Here are six things you might not have known about a few T’Wolves players…
Randy Foye has a tattoo of his mother on his chest:
The 22-year-old was an orphan before he started first grade. His
father, Tony Zigelo, was killed in a motorcycle accident when Foye was
3, and his mother, Regina Foye, walked out on him and his younger
brother a few weeks after Foye finished kindergarten. He was raised by
his grandmothers, Ruth Martin and Betty Foye, shuttling between their
houses in Newark.
[Foye] celebrated [his 22nd birthday] by getting a tattoo of the mother who left him on his chest.

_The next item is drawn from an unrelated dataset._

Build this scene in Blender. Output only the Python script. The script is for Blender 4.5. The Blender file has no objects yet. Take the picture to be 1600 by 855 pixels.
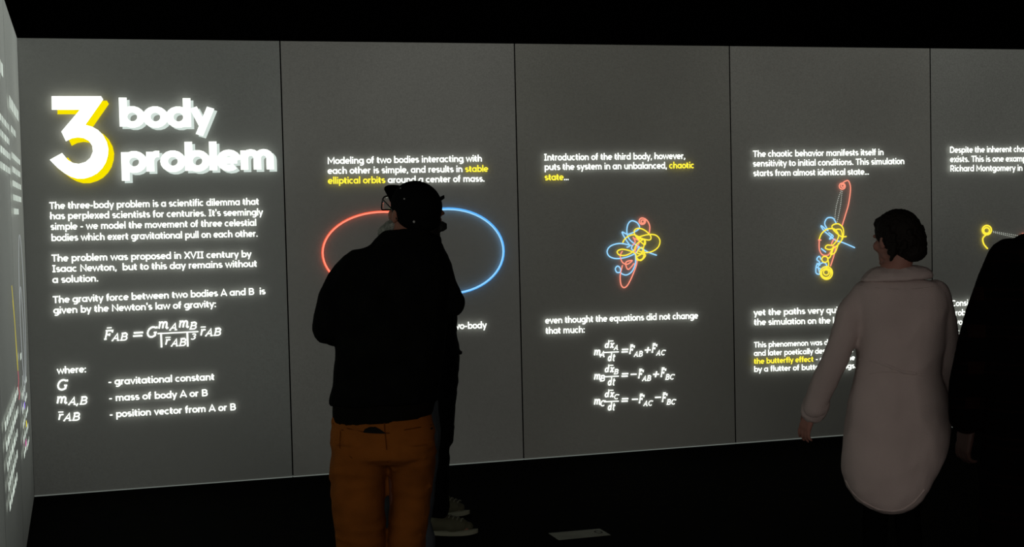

“If my mom was here today, she would probably be the most important
person in my life,” he said. “I know how I treat my grandmother and I
put my grandmother in her place on a pedestal. I just felt as if I
needed something of her attached to me, so I just put her over my
heart.”
Gerald Green had part of a finger amputated when he was a kid:
Green plays with only four and a half fingers on his
shooting hand. Kid ripped his ring finger on a nail when he was about eight,
doctors were forced to amputate down to the knuckle, and Green learned to hoop
a few years later, working on getting the right touch on his jumper despite the
handicap.
Rashad McCants thinks he’s a library book:
“I would say I’m more compared to that one book in the
library that stands out, but there’s not a name on it. It’s just a big, old,
black book with no words. You open the book and you start to read and you get
more and more interested as you read.”
Big Al wishes he would have started taking basketball seriously at an earlier age:
II could change one thing about my life, I wish I could go
back to the ninth grade and work even harder on my game than I did. I feel I’d
be 10 times better than I am now if I really took it seriously in ninth grade.
I’d like to go back with the mind I have now and do it over.
Juwan Howard guest-starred in an episode of The West Wing:
Howard had a small role in The West Wing, appearing as
“Mr. Grant”, a former college basketball player currently working on
the President’s Council on Physical Fitness, where he joins a pick-up
basketball game with the fictional President Josiah Bartlet against some of his staffers when the President appeared to
be losing. It is later revealed that he won the game for the President.
And finally, some NBA players use fake names to maintain their privacy when on the road, and Ricky Davis happens to be one of those players. He uses a very well thought-out phony name: Dicky Ravis.